**Data segment**

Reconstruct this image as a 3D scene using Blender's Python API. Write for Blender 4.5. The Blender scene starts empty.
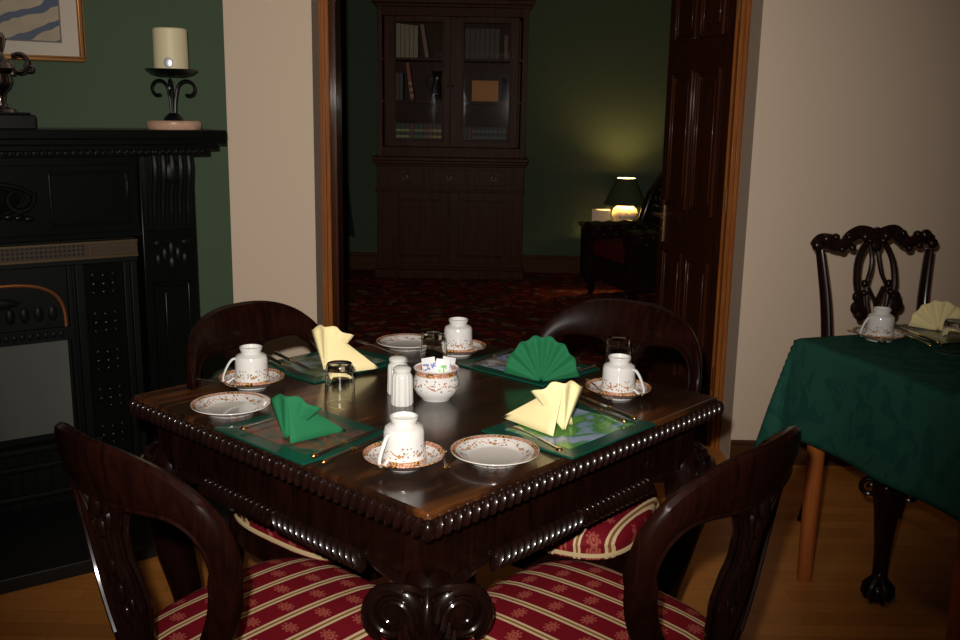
import bpy, bmesh, math, random
from mathutils import Vector, Matrix
random.seed(7)
PI = math.pi
sc = bpy.context.scene
COL = sc.collection
sin, cos, rad = math.sin, math.cos, math.radians

# ------------------------------------------------------------------ camera numbers
FPX, PITCH, ROLL, CH = 975.0, rad(12.15), rad(1.0), 1.41
FW = Vector((0, cos(PITCH), -sin(PITCH)))
_u = Vector((0, sin(PITCH), cos(PITCH))); _r = Vector((1, 0, 0))
RT = _r*cos(ROLL) + _u*sin(ROLL); UP = _u*cos(ROLL) - _r*sin(ROLL)
CAM = Vector((0, 0, CH))
def at(x, y, Z):
    """world point at height Z seen at photo position x, y"""
    d = FW + RT*((x-480)/FPX) - UP*((y-320)/FPX)
    return CAM + d*((Z-CH)/d.z)

# ------------------------------------------------------------------ mesh builder
class MB:
    def __init__(s): s.v = []; s.f = []; s.m = []
    def add(s, vs, fs, m=0, M=None):
        n = len(s.v)
        s.v += [tuple(M @ Vector(v)) if M else tuple(v) for v in vs]
        s.f += [tuple(i+n for i in f) for f in fs]; s.m += [m]*len(fs)
        return s
    def box(s, x0, x1, y0, y1, z0, z1, m=0, M=None):
        vs = [(x, y, z) for x in (x0, x1) for y in (y0, y1) for z in (z0, z1)]
        return s.add(vs, [(0,1,3,2),(4,6,7,5),(0,4,5,1),(2,3,7,6),(0,2,6,4),(1,5,7,3)], m, M)
    def lathe(s, prof, seg=32, c=(0,0,0), m=0, M=None, sc=(1,1), flute=0, nf=0):
        vs = []; fs = []
        for r, z in prof:
            for i in range(seg):
                a = 2*PI*i/seg; rr = r*(1+flute*cos(nf*a)) if flute else r
                vs.append((c[0]+rr*cos(a)*sc[0], c[1]+rr*sin(a)*sc[1], c[2]+z))
        n = len(prof)
        for j in range(n-1):
            for i in range(seg):
                k = (i+1) % seg
                fs.append((j*seg+i, j*seg+k, (j+1)*seg+k, (j+1)*seg+i))
        if prof[0][0] > 1e-5: fs.append(tuple(range(seg))[::-1])
        if prof[-1][0] > 1e-5: fs.append(tuple((n-1)*seg+i for i in range(seg)))
        return s.add(vs, fs, m, M)
    def shell(s, prof, seg=40, c=(0,0,0), m=0, M=None):       # closed profile loop
        vs = []; fs = []; n = len(prof)
        for r, z in prof:
            for i in range(seg):
                a = 2*PI*i/seg; vs.append((c[0]+r*cos(a), c[1]+r*sin(a), c[2]+z))
        for j in range(n):
            j2 = (j+1) % n
            for i in range(seg):
                k = (i+1) % seg; fs.append((j*seg+i, j*seg+k, j2*seg+k, j2*seg+i))
        return s.add(vs, fs, m, M)
    def tube(s, pts, rs, seg=8, m=0, M=None, flat=None, cap=True, up=None, sm=0):
        P = [Vector(p) for p in pts]; n = len(P)
        if not hasattr(rs, '__len__'): rs = [rs]*n
        if sm and n > 2:
            Q = []; q = []
            for i in range(n-1):
                p0, p1, p2, p3 = P[max(i-1, 0)], P[i], P[i+1], P[min(i+2, n-1)]
                for k in range(sm):
                    t = k/sm; Q.append(.5*((2*p1)+(p2-p0)*t+(2*p0-5*p1+4*p2-p3)*t*t+(3*p1-p0-3*p2+p3)*t**3)); q.append(rs[i]+(rs[i+1]-rs[i])*t)
            P = Q+[P[-1]]; rs = q+[rs[-1]]; n = len(P)
        vs = []; fs = []; prev = None
        for i in range(n):
            t = (P[min(i+1, n-1)] - P[max(i-1, 0)])
            t = t.normalized() if t.length > 1e-9 else Vector((0,0,1))
            if up is not None: ref = Vector(up)
            elif prev is not None: ref = prev
            else: ref = Vector((0,0,1)) if abs(t.z) < .9 else Vector((1,0,0))
            a = (ref - t*ref.dot(t)).normalized(); b = t.cross(a); prev = a
            fa, fb = flat if flat else (1, 1)
            for k in range(seg):
                q = 2*PI*k/seg; vs.append(P[i] + a*(cos(q)*rs[i]*fa) + b*(sin(q)*rs[i]*fb))
        for i in range(n-1):
            for k in range(seg):
                k2 = (k+1) % seg; fs.append((i*seg+k, i*seg+k2, (i+1)*seg+k2, (i+1)*seg+k))
        if cap: fs.append(tuple(range(seg))[::-1]); fs.append(tuple((n-1)*seg+k for k in range(seg)))
        return s.add(vs, fs, m, M)
    def ell(s, c, r, seg=12, ring=8, m=0, M=None):
        if not hasattr(r, '__len__'): r = (r, r, r)
        prof = [(max(sin(PI*j/ring), 1e-6), -cos(PI*j/ring)) for j in range(ring+1)]
        vs = []; fs = []
        for rr, z in prof:
            for i in range(seg):
                a = 2*PI*i/seg; vs.append((c[0]+rr*cos(a)*r[0], c[1]+rr*sin(a)*r[1], c[2]+z*r[2]))
        for j in range(ring):
            for i in range(seg):
                k = (i+1) % seg; fs.append((j*seg+i, j*seg+k, (j+1)*seg+k, (j+1)*seg+i))
        return s.add(vs, fs, m, M)
    def grid(s, fn, nu, nv, m=0, M=None, closeu=False):
        vs = [fn(i/nu, j/nv) for j in range(nv+1) for i in range(nu+1)]
        fs = [(j*(nu+1)+i, j*(nu+1)+i+1, (j+1)*(nu+1)+i+1, (j+1)*(nu+1)+i) for j in range(nv) for i in range(nu)]
        return s.add(vs, fs, m, M)
    def prism(s, pts, y0, y1, m=0, M=None):                   # outline in x,z pushed through y
        n = len(pts)
        vs = [(x, y0, z) for x, z in pts] + [(x, y1, z) for x, z in pts]
        fs = [tuple(range(n)), tuple(range(n, 2*n))[::-1]] + [(i, i+n, (i+1) % n+n, (i+1) % n) for i in range(n)]
        return s.add(vs, fs, m, M)
    def spiral(s, c, r0, turns, rt, ax, ay, sgn=1, seg=6, a0=0, n=40, m=0):
        ax = Vector(ax); ay = Vector(ay); c = Vector(c); pts = []; rr = []
        for i in range(n+1):
            t = i/n; a = a0 + sgn*t*turns*2*PI; r = r0*(1-.8*t)
            pts.append(c + ax*(r*cos(a)) + ay*(r*sin(a))); rr.append(rt*(1-.5*t))
        return s.tube(pts, rr, seg, m)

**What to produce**
Give all the lines above again, character for character, without pictures.

**Solved problem**
Reconstruct this image as a 3D scene using Blender's Python API. Write for Blender 4.5. The Blender scene starts empty.
import bpy, bmesh, math, random
from mathutils import Vector, Matrix
random.seed(7)
PI = math.pi
sc = bpy.context.scene
COL = sc.collection
sin, cos, rad = math.sin, math.cos, math.radians

# ------------------------------------------------------------------ camera numbers
FPX, PITCH, ROLL, CH = 975.0, rad(12.15), rad(1.0), 1.41
FW = Vector((0, cos(PITCH), -sin(PITCH)))
_u = Vector((0, sin(PITCH), cos(PITCH))); _r = Vector((1, 0, 0))
RT = _r*cos(ROLL) + _u*sin(ROLL); UP = _u*cos(ROLL) - _r*sin(ROLL)
CAM = Vector((0, 0, CH))
def at(x, y, Z):
    """world point at height Z seen at photo position x, y"""
    d = FW + RT*((x-480)/FPX) - UP*((y-320)/FPX)
    return CAM + d*((Z-CH)/d.z)

# ------------------------------------------------------------------ mesh builder
class MB:
    def __init__(s): s.v = []; s.f = []; s.m = []
    def add(s, vs, fs, m=0, M=None):
        n = len(s.v)
        s.v += [tuple(M @ Vector(v)) if M else tuple(v) for v in vs]
        s.f += [tuple(i+n for i in f) for f in fs]; s.m += [m]*len(fs)
        return s
    def box(s, x0, x1, y0, y1, z0, z1, m=0, M=None):
        vs = [(x, y, z) for x in (x0, x1) for y in (y0, y1) for z in (z0, z1)]
        return s.add(vs, [(0,1,3,2),(4,6,7,5),(0,4,5,1),(2,3,7,6),(0,2,6,4),(1,5,7,3)], m, M)
    def lathe(s, prof, seg=32, c=(0,0,0), m=0, M=None, sc=(1,1), flute=0, nf=0):
        vs = []; fs = []
        for r, z in prof:
            for i in range(seg):
                a = 2*PI*i/seg; rr = r*(1+flute*cos(nf*a)) if flute else r
                vs.append((c[0]+rr*cos(a)*sc[0], c[1]+rr*sin(a)*sc[1], c[2]+z))
        n = len(prof)
        for j in range(n-1):
            for i in range(seg):
                k = (i+1) % seg
                fs.append((j*seg+i, j*seg+k, (j+1)*seg+k, (j+1)*seg+i))
        if prof[0][0] > 1e-5: fs.append(tuple(range(seg))[::-1])
        if prof[-1][0] > 1e-5: fs.append(tuple((n-1)*seg+i for i in range(seg)))
        return s.add(vs, fs, m, M)
    def shell(s, prof, seg=40, c=(0,0,0), m=0, M=None):       # closed profile loop
        vs = []; fs = []; n = len(prof)
        for r, z in prof:
            for i in range(seg):
                a = 2*PI*i/seg; vs.append((c[0]+r*cos(a), c[1]+r*sin(a), c[2]+z))
        for j in range(n):
            j2 = (j+1) % n
            for i in range(seg):
                k = (i+1) % seg; fs.append((j*seg+i, j*seg+k, j2*seg+k, j2*seg+i))
        return s.add(vs, fs, m, M)
    def tube(s, pts, rs, seg=8, m=0, M=None, flat=None, cap=True, up=None, sm=0):
        P = [Vector(p) for p in pts]; n = len(P)
        if not hasattr(rs, '__len__'): rs = [rs]*n
        if sm and n > 2:
            Q = []; q = []
            for i in range(n-1):
                p0, p1, p2, p3 = P[max(i-1, 0)], P[i], P[i+1], P[min(i+2, n-1)]
                for k in range(sm):
                    t = k/sm; Q.append(.5*((2*p1)+(p2-p0)*t+(2*p0-5*p1+4*p2-p3)*t*t+(3*p1-p0-3*p2+p3)*t**3)); q.append(rs[i]+(rs[i+1]-rs[i])*t)
            P = Q+[P[-1]]; rs = q+[rs[-1]]; n = len(P)
        vs = []; fs = []; prev = None
        for i in range(n):
            t = (P[min(i+1, n-1)] - P[max(i-1, 0)])
            t = t.normalized() if t.length > 1e-9 else Vector((0,0,1))
            if up is not None: ref = Vector(up)
            elif prev is not None: ref = prev
            else: ref = Vector((0,0,1)) if abs(t.z) < .9 else Vector((1,0,0))
            a = (ref - t*ref.dot(t)).normalized(); b = t.cross(a); prev = a
            fa, fb = flat if flat else (1, 1)
            for k in range(seg):
                q = 2*PI*k/seg; vs.append(P[i] + a*(cos(q)*rs[i]*fa) + b*(sin(q)*rs[i]*fb))
        for i in range(n-1):
            for k in range(seg):
                k2 = (k+1) % seg; fs.append((i*seg+k, i*seg+k2, (i+1)*seg+k2, (i+1)*seg+k))
        if cap: fs.append(tuple(range(seg))[::-1]); fs.append(tuple((n-1)*seg+k for k in range(seg)))
        return s.add(vs, fs, m, M)
    def ell(s, c, r, seg=12, ring=8, m=0, M=None):
        if not hasattr(r, '__len__'): r = (r, r, r)
        prof = [(max(sin(PI*j/ring), 1e-6), -cos(PI*j/ring)) for j in range(ring+1)]
        vs = []; fs = []
        for rr, z in prof:
            for i in range(seg):
                a = 2*PI*i/seg; vs.append((c[0]+rr*cos(a)*r[0], c[1]+rr*sin(a)*r[1], c[2]+z*r[2]))
        for j in range(ring):
            for i in range(seg):
                k = (i+1) % seg; fs.append((j*seg+i, j*seg+k, (j+1)*seg+k, (j+1)*seg+i))
        return s.add(vs, fs, m, M)
    def grid(s, fn, nu, nv, m=0, M=None, closeu=False):
        vs = [fn(i/nu, j/nv) for j in range(nv+1) for i in range(nu+1)]
        fs = [(j*(nu+1)+i, j*(nu+1)+i+1, (j+1)*(nu+1)+i+1, (j+1)*(nu+1)+i) for j in range(nv) for i in range(nu)]
        return s.add(vs, fs, m, M)
    def prism(s, pts, y0, y1, m=0, M=None):                   # outline in x,z pushed through y
        n = len(pts)
        vs = [(x, y0, z) for x, z in pts] + [(x, y1, z) for x, z in pts]
        fs = [tuple(range(n)), tuple(range(n, 2*n))[::-1]] + [(i, i+n, (i+1) % n+n, (i+1) % n) for i in range(n)]
        return s.add(vs, fs, m, M)
    def spiral(s, c, r0, turns, rt, ax, ay, sgn=1, seg=6, a0=0, n=40, m=0):
        ax = Vector(ax); ay = Vector(ay); c = Vector(c); pts = []; rr = []
        for i in range(n+1):
            t = i/n; a = a0 + sgn*t*turns*2*PI; r = r0*(1-.8*t)
            pts.append(c + ax*(r*cos(a)) + ay*(r*sin(a))); rr.append(rt*(1-.5*t))
        return s.tube(pts, rr, seg, m)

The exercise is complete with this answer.